Who I am, and why I do this, have become something of a distraction from the site’s purpose. It’s irrelevant, anyway. You may know already and, if so, I thank you for your support in keeping it out of the conversation.
I see that part of France and Belgium known as the Western Front as a multifaceted and complex environment in which the military operations form only one, albeit extremely important, part. Whilst my focus has always been to the greatest extent on the operational history of the war, my interest has always been piqued by the individuals’ stories within the main and commonly understood sequence of events.
When looking at France in la Grande Guerre, it’s even more important to see civilians, industry, ‘the home front’, as well as France’s Empire and imperial ambitions, as an integral part of the story. Unlike for Britain and the US, Canada, Australia, New Zealand and, indeed, Germany, there is no physical zone of separation between ‘civilian’ and ‘war’ zones. (Although of course, in the era of total war, these begin to merge – a theme that will run as an undercurrent to some of what I bring forward). This site is about any aspect of this vast subject that interest me. It’s subjective in that. if it interests me, I hope it will interest you. It doesn’t seek to praise uncritically. The aim is to tell more of the story to an anglophone audience.
Why « Debout, les Morts ! » ?
Debout les Morts! has traditionally been used by NCOs in the French Army to rouse sleeping soldiers to their duties. It’s the less crude equivalent of ‘Hands off cocks, on with socks’.

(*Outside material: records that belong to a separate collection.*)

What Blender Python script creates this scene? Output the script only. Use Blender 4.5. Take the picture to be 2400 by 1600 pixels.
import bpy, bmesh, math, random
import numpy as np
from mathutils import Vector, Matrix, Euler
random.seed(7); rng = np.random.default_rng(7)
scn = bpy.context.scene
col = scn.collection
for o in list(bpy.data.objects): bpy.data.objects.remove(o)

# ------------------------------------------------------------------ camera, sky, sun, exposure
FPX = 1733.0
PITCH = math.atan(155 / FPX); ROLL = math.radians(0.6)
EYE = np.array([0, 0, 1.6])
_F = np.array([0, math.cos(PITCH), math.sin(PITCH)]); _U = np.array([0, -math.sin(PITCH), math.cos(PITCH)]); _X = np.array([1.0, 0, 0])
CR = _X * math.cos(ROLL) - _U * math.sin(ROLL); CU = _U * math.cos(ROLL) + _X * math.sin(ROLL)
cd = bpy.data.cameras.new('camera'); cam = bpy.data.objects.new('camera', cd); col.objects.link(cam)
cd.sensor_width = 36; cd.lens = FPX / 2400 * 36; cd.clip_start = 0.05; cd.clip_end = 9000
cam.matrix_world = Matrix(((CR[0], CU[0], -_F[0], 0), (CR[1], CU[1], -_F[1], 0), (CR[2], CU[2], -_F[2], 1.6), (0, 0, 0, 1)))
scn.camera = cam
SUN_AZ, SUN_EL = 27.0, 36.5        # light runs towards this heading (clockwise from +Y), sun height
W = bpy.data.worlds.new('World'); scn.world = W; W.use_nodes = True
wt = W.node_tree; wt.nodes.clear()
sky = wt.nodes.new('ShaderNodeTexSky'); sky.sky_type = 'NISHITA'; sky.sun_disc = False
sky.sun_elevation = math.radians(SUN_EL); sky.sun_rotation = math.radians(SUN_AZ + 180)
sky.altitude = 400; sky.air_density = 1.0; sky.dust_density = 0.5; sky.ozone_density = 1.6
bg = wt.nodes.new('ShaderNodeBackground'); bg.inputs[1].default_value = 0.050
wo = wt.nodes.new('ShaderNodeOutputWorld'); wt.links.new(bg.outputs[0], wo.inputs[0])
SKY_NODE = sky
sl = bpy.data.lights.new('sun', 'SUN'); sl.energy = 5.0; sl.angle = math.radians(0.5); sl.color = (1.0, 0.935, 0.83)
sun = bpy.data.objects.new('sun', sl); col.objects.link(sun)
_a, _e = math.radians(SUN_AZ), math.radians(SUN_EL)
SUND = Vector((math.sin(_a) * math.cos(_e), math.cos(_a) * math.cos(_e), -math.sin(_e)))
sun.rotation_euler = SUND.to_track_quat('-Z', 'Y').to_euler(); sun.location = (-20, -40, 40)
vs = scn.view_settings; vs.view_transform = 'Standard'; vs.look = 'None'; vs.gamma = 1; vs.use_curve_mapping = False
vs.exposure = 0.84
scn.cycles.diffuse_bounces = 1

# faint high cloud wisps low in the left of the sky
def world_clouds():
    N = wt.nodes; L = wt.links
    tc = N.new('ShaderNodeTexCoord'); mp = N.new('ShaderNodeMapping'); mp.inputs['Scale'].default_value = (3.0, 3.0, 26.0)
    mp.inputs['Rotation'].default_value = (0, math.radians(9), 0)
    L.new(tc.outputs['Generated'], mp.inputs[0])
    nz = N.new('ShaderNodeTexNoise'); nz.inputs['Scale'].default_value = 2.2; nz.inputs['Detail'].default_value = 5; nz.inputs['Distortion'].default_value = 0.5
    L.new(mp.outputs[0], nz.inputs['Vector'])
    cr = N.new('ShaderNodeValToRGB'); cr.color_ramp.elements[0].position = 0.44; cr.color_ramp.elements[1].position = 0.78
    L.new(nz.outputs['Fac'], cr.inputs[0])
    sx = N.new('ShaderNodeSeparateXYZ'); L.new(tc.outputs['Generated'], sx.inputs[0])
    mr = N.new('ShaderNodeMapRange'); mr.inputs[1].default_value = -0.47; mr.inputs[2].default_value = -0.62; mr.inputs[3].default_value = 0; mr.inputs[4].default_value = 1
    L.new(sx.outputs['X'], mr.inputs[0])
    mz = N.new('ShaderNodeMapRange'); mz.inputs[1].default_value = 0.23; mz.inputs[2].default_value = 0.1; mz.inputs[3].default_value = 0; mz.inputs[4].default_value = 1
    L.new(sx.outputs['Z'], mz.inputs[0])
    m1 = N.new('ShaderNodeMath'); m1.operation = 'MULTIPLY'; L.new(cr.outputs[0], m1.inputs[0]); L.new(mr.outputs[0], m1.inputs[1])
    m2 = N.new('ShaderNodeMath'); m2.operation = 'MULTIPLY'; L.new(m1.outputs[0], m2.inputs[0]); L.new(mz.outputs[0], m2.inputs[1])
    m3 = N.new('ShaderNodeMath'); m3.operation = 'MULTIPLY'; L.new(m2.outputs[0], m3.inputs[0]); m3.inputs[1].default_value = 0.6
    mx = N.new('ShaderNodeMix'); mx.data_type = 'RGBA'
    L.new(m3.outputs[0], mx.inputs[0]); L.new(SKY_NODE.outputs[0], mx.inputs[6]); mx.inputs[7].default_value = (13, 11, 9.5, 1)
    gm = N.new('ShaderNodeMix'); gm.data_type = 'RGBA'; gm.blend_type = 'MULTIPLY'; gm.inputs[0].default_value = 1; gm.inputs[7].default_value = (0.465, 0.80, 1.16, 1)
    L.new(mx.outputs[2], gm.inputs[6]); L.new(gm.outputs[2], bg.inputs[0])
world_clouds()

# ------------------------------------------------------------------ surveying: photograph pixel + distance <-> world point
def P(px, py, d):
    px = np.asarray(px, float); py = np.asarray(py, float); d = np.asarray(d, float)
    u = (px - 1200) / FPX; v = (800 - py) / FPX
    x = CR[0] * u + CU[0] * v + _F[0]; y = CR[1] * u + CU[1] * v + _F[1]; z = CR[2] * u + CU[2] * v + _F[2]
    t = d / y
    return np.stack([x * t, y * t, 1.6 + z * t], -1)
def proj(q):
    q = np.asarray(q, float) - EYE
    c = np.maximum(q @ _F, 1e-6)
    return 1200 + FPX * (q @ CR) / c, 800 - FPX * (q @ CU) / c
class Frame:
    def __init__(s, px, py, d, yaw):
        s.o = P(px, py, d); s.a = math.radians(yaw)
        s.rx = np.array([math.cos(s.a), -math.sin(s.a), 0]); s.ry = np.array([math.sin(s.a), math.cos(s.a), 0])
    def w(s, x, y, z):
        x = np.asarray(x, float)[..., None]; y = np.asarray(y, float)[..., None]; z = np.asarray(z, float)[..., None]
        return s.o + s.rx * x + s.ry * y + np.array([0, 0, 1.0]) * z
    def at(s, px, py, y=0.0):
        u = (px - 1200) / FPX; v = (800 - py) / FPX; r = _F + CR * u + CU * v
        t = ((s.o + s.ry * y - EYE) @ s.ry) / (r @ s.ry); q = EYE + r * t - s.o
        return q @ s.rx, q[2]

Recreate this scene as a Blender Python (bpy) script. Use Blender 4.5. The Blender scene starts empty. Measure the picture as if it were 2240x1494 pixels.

Given this site’s purpose is to awaken interest, it seemed appropriate.
A word on the name of this site: Debout, les Morts! Although the title of a roman policier français by Fred Vargas and a silent film from 1916, neither is the inspiration for this site. On 24 May 1915, the 95e Régiment d’infanterie in fighting at Bois-Brûlé was famously rallied to counter-attack by adjudant Jacques Péricard with this cry ‘Wake up the Dead!’ But, again, his brave action is not the connection.
As for ‘vingtfrong’, that’s my version of a British Tommy’s corruption of ‘twenty francs’.
An area of this site focuses on the personnel of the ‘missions militaires‘ or military missions that, notionally at least, connected the British, French, Belgian, Italian and American armies on the Western Front. Other sections on specific themes will almost certainly follow.